▶ [Task directions]:
Using the listing below, extract each line that has the word "Python" in it.

▶ [Given entries]:
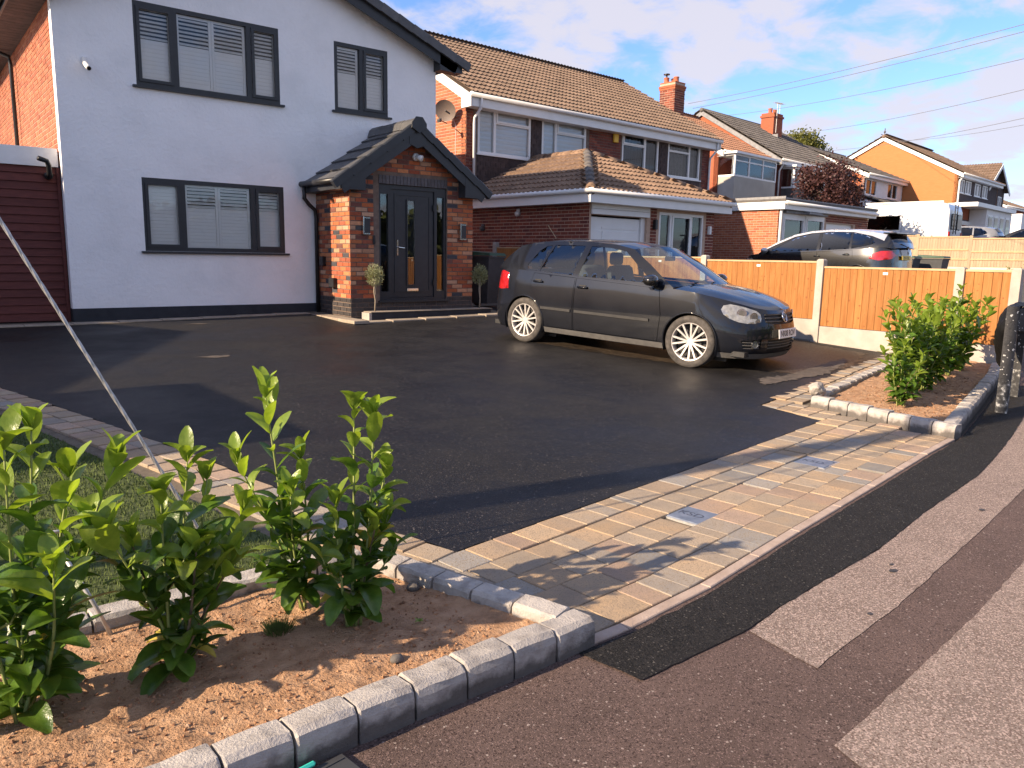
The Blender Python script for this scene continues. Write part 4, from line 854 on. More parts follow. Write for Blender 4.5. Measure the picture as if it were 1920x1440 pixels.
# main roof
obj('fascia', MB().box(-.12,W2+.12,-.30,-.27,EZ-.20,EZ+.06).box(-.12,W2+.12,-.27,-.0,EZ-.205,EZ-.195), 'white_upvc', H2)
obj('gutter', MB().tube([(-.14,-.36,EZ+.06),(W2+.14,-.36,EZ+.06)], .058, 10), 'white_upvc', H2, True)
pit = math.atan(2.42/4.32); S2 = math.hypot(2.42,4.32)
b = MB(); 
for q in ((-.32,4.0),(8.32,4.0)): b.add([(-.12,q[0],EZ+.06),(W2+.12,q[0],EZ+.06),(W2+.12,q[1],EZ+2.48),(-.12,q[1],EZ+2.48)], [(0,1,2,3)])
rf2 = obj('roof', b, 'mortar_dark', H2); tile_piece('roof_tile:m', 'tile_brown')
rt = roof_tiles((-.14,-.38,EZ+.07), (1,0,0), (0,math.cos(pit),math.sin(pit)), W2+.28, S2+.06, 'roof_tile:m', .30, .34)
tile_piece('roof_tile:g', 'tile_garage')
scatter(rt, 'roof_tile', 'tile_brown', rf2, 200, 'roof_tiles')
scatter(roof_tiles((W2+.14,8.38,EZ+.07), (-1,0,0), (0,-math.cos(pit),math.sin(pit)), W2+.28, S2+.06, 'roof_tile:m', .30, .34), 'roof_tile', 'tile_brown', rf2, 0, 'rear_roof_tiles')
piece('ridge_tile:m', MB().prism([(-.13,-.08),(-.09,.02),(0,.06),(.09,.02),(.13,-.08)], 0, .44, lambda a,c_,d: (d,a,c_)), 'tile_brown')
scatter([('ridge_tile:m', T((-.14+i*.45,4.0,EZ+2.54))) for i in range(23)], 'ridge_tile', 'tile_brown', rf2, 60, 'x')
for s_ in (0,1):
    x = -.115 if s_ == 0 else W2+.09
    for y0,y1 in ((-.34,4.0),(8.34,4.0)):
        b = MB(); b.add([(x,y0,EZ-.20),(x,y0,EZ+.05),(x,y1,EZ+2.47),(x,y1,EZ+2.22),(x+.03,y0,EZ-.20),(x+.03,y0,EZ+.05),(x+.03,y1,EZ+2.47),(x+.03,y1,EZ+2.22)], [(0,1,2,3),(7,6,5,4),(0,4,5,1),(1,5,6,2),(2,6,7,3),(3,7,4,0)]); obj('bargeboard', b, 'white_upvc', H2)
obj('eaves_box', MB().prism([(-.34,EZ-.22),(.04,EZ-.22),(.04,EZ+.02),(-.34,EZ+.02)], -.125, -.085, lambda a,c_,d: (d,a,c_)), 'white_upvc', H2)
obj('downpipe', MB().tube([(.20,-.34,EZ+.02),(.20,-.34,EZ-.2),(.20,-.08,EZ-.42),(.20,-.06,EZ-.55),(.20,-.06,2.9)], .034, 10), 'white_upvc', H2, True)
obj('downpipe', MB().tube([(W2-.06,-.34,EZ+.02),(W2-.06,-.34,EZ-.2),(W2-.06,-.08,EZ-.45),(W2-.06,-.06,EZ-.6),(W2-.06,-.06,.6)], .034, 10), 'white_upvc', H2, True)
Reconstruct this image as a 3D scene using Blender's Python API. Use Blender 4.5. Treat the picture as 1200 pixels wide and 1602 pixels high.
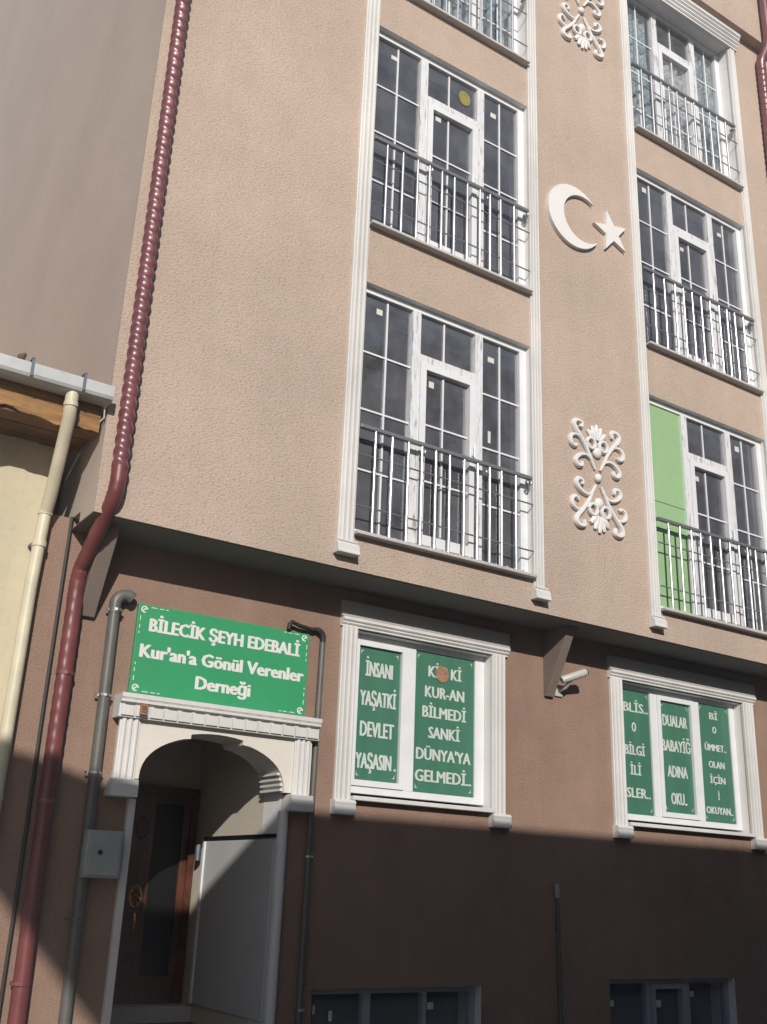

▶ [Output for this exercise]:
The Blender Python script for this scene continues. Write part 4, from line 854 on. More parts follow. Write for Blender 4.5. Measure the picture as if it were 1920x1440 pixels.
Reconstruct this image as a 3D scene using Blender's Python API. Use Blender 4.5. Treat the picture as 1200 pixels wide and 1602 pixels high.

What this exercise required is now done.